▶ _Requirements_: In the listing below, find the line that contains "Keep writing the" and the line that contains "t.location.x += random.uniform(-.0003, 0)". Quote both and every line between them, exactly, and nothing more.

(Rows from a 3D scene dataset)
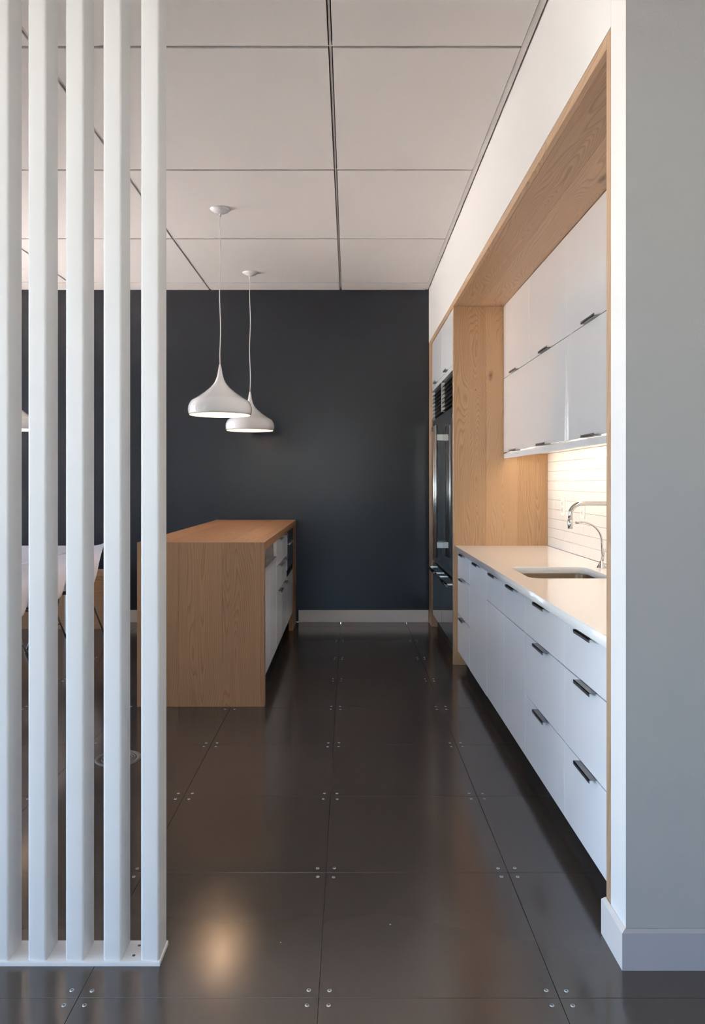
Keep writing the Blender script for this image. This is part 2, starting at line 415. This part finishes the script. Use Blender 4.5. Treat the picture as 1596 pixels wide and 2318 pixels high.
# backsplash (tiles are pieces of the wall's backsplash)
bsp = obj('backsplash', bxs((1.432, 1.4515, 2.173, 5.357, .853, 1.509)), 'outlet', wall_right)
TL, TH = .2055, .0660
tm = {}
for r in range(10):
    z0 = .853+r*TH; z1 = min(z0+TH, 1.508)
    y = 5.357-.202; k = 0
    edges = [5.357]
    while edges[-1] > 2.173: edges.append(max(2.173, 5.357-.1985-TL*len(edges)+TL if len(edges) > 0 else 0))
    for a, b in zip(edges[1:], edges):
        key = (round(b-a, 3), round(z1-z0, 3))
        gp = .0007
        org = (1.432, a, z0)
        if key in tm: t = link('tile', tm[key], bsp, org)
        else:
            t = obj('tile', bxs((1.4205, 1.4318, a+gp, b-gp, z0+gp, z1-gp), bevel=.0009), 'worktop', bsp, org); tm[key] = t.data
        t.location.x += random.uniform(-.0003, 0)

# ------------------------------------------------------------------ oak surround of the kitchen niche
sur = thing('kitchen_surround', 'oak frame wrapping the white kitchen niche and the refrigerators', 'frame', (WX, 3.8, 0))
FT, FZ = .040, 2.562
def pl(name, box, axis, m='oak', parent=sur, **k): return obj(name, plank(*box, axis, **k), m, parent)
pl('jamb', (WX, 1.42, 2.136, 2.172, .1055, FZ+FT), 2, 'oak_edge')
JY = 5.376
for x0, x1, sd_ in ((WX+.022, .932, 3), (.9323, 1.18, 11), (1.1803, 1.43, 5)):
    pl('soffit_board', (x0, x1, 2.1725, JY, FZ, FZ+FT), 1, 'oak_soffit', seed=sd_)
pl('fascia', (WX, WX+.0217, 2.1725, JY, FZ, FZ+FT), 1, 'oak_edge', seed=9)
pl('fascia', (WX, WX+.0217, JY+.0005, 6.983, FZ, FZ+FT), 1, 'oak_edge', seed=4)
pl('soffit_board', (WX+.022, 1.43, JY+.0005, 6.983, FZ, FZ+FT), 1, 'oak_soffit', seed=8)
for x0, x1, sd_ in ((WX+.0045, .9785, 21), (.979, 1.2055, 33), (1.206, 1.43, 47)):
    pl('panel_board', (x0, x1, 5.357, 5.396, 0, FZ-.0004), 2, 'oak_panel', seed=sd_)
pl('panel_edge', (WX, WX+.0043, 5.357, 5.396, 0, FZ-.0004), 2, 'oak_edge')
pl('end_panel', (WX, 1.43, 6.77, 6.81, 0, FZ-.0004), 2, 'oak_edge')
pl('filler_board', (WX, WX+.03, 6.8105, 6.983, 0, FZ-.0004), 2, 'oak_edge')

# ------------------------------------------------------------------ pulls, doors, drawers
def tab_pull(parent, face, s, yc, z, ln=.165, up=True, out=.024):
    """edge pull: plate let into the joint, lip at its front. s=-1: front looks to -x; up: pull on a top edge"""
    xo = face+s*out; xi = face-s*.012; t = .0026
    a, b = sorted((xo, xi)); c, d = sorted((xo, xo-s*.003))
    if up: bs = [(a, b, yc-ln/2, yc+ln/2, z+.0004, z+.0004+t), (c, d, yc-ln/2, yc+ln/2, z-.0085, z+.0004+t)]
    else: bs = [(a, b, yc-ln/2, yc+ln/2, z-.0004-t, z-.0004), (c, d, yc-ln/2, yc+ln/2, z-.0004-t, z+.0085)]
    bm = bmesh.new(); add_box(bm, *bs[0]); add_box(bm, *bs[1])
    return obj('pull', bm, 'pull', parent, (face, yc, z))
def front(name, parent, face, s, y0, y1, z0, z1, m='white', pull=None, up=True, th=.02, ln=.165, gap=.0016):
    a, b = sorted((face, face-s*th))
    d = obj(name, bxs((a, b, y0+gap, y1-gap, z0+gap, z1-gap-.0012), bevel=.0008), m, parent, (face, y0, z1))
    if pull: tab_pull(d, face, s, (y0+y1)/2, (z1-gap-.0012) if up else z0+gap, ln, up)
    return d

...

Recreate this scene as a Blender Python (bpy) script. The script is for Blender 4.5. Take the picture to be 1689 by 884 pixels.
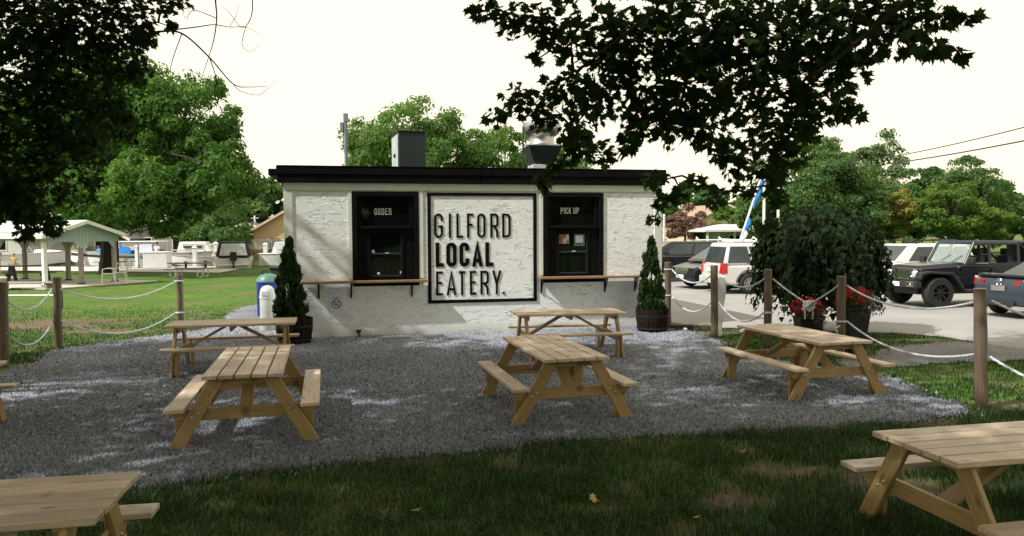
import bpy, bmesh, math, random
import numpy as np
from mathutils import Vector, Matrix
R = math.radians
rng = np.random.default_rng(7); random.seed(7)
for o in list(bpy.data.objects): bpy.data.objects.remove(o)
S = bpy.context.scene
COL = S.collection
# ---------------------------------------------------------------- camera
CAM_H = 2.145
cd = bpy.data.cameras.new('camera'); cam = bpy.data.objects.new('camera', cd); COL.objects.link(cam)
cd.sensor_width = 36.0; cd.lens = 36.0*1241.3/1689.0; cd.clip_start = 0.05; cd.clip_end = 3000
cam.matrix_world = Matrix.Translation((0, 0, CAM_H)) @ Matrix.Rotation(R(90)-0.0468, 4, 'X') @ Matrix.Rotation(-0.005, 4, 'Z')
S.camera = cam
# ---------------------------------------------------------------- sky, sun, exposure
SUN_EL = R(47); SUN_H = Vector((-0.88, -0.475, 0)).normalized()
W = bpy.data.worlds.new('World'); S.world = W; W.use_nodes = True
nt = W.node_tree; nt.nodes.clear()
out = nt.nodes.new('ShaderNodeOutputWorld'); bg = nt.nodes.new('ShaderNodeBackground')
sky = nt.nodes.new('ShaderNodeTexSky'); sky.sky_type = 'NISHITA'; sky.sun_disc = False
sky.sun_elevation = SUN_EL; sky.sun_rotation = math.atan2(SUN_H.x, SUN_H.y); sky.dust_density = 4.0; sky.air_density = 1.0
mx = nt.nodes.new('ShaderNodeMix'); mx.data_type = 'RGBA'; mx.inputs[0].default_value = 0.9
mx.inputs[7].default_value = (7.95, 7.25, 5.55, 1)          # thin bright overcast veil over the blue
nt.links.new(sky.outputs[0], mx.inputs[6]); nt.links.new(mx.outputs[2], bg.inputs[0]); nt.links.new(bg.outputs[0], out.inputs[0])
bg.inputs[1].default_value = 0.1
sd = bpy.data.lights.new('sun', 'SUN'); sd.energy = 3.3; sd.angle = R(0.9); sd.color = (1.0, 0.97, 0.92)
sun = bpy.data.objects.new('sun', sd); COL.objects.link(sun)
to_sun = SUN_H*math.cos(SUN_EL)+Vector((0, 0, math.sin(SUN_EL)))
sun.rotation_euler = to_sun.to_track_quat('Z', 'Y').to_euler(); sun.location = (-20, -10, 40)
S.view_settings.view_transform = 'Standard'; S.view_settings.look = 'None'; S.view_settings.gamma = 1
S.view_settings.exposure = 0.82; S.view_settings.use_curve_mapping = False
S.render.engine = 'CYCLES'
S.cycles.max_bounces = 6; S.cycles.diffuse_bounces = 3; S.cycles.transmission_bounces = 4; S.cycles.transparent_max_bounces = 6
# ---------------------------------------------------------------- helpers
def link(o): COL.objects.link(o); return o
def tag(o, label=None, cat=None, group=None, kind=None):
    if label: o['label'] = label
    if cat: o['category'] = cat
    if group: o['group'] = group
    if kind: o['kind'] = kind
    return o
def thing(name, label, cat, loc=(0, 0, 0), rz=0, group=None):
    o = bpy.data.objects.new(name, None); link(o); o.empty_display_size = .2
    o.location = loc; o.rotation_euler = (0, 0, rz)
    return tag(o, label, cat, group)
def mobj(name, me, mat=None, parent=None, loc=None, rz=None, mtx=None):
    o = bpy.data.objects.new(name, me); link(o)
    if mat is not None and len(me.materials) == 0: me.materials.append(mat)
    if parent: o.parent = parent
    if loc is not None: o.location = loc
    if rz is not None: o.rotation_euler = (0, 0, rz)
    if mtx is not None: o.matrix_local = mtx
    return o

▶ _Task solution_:
Keep writing the Blender script for this image. This is part 2, starting at line 415. This part finishes the script. Use Blender 4.5. Treat the picture as 1596 pixels wide and 2318 pixels high.
# backsplash (tiles are pieces of the wall's backsplash)
bsp = obj('backsplash', bxs((1.432, 1.4515, 2.173, 5.357, .853, 1.509)), 'outlet', wall_right)
TL, TH = .2055, .0660
tm = {}
for r in range(10):
    z0 = .853+r*TH; z1 = min(z0+TH, 1.508)
    y = 5.357-.202; k = 0
    edges = [5.357]
    while edges[-1] > 2.173: edges.append(max(2.173, 5.357-.1985-TL*len(edges)+TL if len(edges) > 0 else 0))
    for a, b in zip(edges[1:], edges):
        key = (round(b-a, 3), round(z1-z0, 3))
        gp = .0007
        org = (1.432, a, z0)
        if key in tm: t = link('tile', tm[key], bsp, org)
        else:
            t = obj('tile', bxs((1.4205, 1.4318, a+gp, b-gp, z0+gp, z1-gp), bevel=.0009), 'worktop', bsp, org); tm[key] = t.data
        t.location.x += random.uniform(-.0003, 0)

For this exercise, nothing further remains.